Quote exactly the lines from the start of the entries to the one with "struct(b.done('trim_2', M_WALL), 'white", both ends included.

___ Exercise material

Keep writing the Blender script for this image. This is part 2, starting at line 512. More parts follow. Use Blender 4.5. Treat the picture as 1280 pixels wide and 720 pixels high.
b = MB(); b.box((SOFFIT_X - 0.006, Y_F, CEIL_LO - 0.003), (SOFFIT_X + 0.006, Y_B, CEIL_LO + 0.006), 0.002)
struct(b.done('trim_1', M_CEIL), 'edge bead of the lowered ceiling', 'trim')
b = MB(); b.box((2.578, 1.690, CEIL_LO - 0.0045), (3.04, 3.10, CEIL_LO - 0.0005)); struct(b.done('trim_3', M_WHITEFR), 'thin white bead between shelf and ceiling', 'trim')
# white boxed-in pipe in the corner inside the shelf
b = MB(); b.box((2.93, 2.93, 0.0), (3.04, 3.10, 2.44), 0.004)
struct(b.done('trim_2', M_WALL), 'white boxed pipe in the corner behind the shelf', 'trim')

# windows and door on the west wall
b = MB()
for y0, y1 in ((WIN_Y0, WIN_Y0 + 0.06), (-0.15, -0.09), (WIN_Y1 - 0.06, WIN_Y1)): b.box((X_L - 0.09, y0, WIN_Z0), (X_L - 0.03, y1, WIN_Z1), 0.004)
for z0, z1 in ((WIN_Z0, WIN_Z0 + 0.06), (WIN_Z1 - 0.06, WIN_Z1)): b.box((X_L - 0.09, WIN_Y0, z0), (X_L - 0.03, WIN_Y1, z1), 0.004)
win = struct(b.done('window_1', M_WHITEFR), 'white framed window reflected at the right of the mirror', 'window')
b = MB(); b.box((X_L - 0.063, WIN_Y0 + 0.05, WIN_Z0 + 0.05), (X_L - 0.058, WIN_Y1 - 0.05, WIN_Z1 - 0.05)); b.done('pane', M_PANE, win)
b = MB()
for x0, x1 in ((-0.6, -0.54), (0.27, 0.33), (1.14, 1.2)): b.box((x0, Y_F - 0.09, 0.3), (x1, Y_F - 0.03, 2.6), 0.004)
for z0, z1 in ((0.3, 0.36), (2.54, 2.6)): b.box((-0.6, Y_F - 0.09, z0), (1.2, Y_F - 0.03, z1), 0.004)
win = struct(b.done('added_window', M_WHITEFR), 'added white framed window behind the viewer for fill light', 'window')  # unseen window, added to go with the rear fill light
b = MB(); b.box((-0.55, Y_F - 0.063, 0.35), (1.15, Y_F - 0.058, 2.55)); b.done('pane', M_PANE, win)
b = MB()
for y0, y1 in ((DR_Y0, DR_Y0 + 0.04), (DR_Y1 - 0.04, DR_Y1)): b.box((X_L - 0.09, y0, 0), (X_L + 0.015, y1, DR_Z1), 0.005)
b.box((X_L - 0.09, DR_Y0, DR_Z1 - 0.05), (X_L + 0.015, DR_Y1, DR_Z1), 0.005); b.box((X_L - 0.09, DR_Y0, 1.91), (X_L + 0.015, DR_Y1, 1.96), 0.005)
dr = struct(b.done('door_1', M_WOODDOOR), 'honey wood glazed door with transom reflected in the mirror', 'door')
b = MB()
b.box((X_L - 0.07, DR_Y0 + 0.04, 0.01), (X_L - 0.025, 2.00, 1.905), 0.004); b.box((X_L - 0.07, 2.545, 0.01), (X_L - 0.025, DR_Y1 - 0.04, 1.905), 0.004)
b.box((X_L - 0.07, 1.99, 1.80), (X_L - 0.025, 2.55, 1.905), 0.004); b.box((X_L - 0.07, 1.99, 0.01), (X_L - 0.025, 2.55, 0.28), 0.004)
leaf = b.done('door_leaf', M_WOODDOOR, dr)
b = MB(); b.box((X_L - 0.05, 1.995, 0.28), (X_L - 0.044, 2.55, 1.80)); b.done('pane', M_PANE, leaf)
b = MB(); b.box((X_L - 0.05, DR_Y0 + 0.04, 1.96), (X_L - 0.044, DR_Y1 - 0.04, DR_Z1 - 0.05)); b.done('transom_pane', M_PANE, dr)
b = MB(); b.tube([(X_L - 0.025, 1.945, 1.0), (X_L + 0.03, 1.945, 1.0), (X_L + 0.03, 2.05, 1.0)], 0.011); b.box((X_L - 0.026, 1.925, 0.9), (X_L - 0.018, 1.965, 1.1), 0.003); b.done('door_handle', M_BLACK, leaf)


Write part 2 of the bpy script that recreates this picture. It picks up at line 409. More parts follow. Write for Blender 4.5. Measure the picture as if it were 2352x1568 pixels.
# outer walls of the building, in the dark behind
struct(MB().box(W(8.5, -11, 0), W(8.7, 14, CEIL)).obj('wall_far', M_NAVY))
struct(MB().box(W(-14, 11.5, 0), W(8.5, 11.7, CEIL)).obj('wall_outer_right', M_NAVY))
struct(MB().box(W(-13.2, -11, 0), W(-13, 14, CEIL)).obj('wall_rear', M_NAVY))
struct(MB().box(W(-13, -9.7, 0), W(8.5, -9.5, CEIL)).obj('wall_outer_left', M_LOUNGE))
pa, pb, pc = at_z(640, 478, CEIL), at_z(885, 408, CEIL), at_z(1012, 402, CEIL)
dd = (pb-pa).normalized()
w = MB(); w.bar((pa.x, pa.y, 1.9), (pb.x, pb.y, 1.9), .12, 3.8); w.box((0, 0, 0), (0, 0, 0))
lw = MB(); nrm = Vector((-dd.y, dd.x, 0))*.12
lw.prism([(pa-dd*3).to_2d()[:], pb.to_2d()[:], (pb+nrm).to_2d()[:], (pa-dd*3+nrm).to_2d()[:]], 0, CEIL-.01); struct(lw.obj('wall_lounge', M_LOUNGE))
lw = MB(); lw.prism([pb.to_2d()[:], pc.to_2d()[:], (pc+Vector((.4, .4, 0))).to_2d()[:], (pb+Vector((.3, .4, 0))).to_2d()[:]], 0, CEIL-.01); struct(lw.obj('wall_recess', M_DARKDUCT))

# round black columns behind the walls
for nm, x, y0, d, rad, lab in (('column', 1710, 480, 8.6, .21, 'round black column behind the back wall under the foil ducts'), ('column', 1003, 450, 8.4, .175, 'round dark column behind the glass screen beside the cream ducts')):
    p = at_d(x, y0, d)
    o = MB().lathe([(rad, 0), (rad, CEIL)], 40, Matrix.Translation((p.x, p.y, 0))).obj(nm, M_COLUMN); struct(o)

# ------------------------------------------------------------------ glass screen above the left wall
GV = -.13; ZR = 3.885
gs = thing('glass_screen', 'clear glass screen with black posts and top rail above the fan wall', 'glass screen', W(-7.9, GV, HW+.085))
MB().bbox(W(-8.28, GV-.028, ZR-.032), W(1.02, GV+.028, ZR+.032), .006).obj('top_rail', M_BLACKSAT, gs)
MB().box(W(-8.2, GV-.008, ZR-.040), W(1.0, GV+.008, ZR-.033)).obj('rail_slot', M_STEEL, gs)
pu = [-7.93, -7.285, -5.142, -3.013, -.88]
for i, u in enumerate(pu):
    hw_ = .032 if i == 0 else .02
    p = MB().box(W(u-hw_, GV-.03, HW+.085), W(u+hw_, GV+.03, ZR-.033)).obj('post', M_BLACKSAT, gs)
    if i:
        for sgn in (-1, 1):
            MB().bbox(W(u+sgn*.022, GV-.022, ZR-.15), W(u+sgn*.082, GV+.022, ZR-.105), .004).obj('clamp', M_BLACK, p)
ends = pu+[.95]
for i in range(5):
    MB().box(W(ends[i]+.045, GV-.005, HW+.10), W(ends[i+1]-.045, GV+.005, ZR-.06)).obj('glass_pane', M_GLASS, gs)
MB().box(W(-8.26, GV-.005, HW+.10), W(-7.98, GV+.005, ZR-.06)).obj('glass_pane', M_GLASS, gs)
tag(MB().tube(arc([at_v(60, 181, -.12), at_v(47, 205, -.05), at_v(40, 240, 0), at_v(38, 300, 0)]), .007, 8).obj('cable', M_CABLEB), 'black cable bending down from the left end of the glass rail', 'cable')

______

▸ **Task response**:
Keep writing the Blender script for this image. This is part 2, starting at line 512. More parts follow. Use Blender 4.5. Treat the picture as 1280 pixels wide and 720 pixels high.
b = MB(); b.box((SOFFIT_X - 0.006, Y_F, CEIL_LO - 0.003), (SOFFIT_X + 0.006, Y_B, CEIL_LO + 0.006), 0.002)
struct(b.done('trim_1', M_CEIL), 'edge bead of the lowered ceiling', 'trim')
b = MB(); b.box((2.578, 1.690, CEIL_LO - 0.0045), (3.04, 3.10, CEIL_LO - 0.0005)); struct(b.done('trim_3', M_WHITEFR), 'thin white bead between shelf and ceiling', 'trim')
# white boxed-in pipe in the corner inside the shelf
b = MB(); b.box((2.93, 2.93, 0.0), (3.04, 3.10, 2.44), 0.004)
struct(b.done('trim_2', M_WALL), 'white boxed pipe in the corner behind the shelf', 'trim')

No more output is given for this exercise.